[Rows from a 3D scene dataset]
----

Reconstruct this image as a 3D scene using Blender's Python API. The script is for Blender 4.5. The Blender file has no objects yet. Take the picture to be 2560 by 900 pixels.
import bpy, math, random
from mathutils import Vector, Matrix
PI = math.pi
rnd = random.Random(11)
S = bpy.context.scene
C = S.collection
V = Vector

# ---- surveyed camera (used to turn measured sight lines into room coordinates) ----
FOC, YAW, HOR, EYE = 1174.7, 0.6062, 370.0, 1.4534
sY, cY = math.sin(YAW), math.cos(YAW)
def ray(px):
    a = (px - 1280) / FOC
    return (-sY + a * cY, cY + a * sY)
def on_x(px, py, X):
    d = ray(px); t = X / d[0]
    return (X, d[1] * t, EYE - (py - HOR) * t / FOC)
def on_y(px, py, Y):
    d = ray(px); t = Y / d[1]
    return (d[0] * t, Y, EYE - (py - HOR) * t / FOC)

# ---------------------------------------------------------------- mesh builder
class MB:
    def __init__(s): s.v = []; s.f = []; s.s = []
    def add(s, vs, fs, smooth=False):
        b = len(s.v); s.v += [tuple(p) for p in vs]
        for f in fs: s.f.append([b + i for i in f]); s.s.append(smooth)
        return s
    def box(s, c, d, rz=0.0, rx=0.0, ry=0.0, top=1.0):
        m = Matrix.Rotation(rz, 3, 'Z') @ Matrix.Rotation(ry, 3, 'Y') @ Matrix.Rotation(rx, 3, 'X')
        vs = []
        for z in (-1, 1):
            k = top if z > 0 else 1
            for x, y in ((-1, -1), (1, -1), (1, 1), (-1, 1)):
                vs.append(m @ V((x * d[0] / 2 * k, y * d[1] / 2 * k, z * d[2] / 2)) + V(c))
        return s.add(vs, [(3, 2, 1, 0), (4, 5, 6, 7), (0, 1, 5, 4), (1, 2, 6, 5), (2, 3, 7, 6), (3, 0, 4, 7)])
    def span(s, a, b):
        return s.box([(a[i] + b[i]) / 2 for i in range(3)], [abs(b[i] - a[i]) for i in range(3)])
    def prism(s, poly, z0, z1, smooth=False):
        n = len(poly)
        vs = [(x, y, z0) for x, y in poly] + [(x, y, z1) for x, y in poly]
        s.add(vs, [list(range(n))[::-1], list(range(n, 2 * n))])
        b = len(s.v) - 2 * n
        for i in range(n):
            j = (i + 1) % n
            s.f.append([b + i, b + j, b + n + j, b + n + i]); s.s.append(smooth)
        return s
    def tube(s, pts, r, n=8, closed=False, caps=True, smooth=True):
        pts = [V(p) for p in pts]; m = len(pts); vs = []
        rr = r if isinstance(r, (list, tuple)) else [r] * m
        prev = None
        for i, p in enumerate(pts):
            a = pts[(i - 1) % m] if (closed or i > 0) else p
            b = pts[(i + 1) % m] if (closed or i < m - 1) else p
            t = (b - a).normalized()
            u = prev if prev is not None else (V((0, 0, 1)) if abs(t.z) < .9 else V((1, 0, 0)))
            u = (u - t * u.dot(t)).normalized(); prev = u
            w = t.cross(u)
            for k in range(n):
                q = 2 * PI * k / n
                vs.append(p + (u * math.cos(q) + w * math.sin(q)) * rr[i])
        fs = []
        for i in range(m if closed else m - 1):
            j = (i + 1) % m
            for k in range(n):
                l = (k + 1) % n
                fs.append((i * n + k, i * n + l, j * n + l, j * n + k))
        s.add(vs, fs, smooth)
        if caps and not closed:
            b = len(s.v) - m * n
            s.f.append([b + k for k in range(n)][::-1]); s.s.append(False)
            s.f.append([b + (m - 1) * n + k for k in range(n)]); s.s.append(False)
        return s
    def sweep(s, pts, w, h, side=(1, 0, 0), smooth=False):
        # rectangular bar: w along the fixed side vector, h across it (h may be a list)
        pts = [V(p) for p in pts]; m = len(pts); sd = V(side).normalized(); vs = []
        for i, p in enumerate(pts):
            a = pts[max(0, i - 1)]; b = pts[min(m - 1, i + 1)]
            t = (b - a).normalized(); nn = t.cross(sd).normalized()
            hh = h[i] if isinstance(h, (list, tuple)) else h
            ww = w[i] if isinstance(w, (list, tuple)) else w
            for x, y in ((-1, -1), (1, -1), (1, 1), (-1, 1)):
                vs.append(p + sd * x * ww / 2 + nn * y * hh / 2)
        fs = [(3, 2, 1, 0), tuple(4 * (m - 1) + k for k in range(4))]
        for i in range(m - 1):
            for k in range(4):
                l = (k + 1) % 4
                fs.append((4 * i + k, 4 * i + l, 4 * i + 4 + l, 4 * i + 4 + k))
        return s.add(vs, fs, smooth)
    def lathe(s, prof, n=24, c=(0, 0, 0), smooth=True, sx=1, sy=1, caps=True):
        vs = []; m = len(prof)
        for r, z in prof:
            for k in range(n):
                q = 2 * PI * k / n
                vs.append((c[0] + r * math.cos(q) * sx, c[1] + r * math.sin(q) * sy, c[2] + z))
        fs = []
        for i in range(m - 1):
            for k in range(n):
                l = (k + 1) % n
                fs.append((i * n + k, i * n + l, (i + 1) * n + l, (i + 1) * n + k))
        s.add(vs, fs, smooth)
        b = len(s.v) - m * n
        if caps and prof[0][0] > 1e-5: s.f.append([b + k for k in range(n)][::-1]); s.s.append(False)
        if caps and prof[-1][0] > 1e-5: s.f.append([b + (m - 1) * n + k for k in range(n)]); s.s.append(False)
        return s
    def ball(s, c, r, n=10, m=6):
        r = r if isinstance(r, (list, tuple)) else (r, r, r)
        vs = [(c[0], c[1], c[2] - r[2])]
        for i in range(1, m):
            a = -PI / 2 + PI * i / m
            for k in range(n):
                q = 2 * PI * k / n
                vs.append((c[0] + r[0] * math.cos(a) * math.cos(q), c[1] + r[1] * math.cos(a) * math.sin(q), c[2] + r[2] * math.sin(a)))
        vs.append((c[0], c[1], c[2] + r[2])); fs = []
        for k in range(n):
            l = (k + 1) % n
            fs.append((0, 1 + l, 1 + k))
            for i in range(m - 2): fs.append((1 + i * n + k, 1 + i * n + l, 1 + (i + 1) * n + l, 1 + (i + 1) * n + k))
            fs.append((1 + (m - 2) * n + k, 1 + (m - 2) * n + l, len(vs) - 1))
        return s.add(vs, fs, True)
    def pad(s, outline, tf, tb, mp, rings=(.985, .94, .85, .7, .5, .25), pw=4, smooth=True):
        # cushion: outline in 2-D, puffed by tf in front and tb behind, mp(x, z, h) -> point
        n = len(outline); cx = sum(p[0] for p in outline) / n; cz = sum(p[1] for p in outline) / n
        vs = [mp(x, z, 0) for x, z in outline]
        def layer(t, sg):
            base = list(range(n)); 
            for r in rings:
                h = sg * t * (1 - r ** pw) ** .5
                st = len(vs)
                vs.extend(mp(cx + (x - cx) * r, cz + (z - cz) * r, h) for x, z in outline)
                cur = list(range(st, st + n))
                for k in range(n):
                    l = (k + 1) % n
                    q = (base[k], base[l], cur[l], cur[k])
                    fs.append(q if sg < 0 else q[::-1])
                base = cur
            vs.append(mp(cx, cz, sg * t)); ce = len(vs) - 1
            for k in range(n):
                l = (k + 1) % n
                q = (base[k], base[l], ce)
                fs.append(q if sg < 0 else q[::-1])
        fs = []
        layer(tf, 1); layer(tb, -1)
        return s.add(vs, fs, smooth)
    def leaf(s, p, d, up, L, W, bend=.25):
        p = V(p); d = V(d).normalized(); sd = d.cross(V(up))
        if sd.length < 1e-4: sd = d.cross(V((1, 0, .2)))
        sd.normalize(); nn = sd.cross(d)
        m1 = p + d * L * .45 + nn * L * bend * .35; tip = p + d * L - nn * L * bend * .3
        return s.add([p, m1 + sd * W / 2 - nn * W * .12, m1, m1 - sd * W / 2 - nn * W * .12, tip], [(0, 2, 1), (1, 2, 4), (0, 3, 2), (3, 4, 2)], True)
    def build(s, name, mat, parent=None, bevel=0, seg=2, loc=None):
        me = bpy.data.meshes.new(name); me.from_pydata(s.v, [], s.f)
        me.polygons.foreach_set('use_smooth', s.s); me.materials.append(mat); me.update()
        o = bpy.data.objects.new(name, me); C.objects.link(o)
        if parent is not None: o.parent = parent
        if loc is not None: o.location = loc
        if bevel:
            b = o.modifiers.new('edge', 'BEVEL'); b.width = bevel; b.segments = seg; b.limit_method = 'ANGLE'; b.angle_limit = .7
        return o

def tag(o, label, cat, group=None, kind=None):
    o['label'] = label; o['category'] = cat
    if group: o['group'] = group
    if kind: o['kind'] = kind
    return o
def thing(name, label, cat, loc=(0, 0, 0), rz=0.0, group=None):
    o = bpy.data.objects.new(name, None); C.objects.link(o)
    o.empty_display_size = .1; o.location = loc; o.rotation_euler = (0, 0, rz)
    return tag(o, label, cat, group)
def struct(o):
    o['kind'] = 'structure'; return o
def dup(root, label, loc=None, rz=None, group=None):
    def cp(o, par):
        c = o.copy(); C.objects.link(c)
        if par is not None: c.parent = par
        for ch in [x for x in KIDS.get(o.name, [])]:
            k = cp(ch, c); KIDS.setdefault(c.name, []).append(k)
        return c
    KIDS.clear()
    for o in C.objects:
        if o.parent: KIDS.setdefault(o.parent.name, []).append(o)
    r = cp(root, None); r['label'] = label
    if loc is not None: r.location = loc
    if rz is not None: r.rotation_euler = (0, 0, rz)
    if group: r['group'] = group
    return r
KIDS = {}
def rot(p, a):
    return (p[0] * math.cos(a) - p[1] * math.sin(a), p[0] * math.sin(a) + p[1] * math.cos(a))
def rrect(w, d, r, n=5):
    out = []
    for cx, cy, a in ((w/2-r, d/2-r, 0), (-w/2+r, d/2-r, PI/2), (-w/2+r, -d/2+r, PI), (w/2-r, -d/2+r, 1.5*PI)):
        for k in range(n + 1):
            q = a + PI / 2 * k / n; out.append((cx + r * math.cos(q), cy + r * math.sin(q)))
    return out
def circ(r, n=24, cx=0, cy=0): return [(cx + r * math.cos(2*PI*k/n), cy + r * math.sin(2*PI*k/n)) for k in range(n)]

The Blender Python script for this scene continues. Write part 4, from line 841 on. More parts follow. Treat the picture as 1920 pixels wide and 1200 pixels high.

----

### Written request:
Please write out the material word for word from its first line through the line holding "return (d[0] *", including both, and no line past it.

### Output for this task:
Reconstruct this image as a 3D scene using Blender's Python API. The script is for Blender 4.5. The Blender file has no objects yet. Take the picture to be 2560 by 900 pixels.
import bpy, math, random
from mathutils import Vector, Matrix
PI = math.pi
rnd = random.Random(11)
S = bpy.context.scene
C = S.collection
V = Vector

# ---- surveyed camera (used to turn measured sight lines into room coordinates) ----
FOC, YAW, HOR, EYE = 1174.7, 0.6062, 370.0, 1.4534
sY, cY = math.sin(YAW), math.cos(YAW)
def ray(px):
    a = (px - 1280) / FOC
    return (-sY + a * cY, cY + a * sY)
def on_x(px, py, X):
    d = ray(px); t = X / d[0]
    return (X, d[1] * t, EYE - (py - HOR) * t / FOC)
def on_y(px, py, Y):
    d = ray(px); t = Y / d[1]
    return (d[0] * t, Y, EYE - (py - HOR) * t / FOC)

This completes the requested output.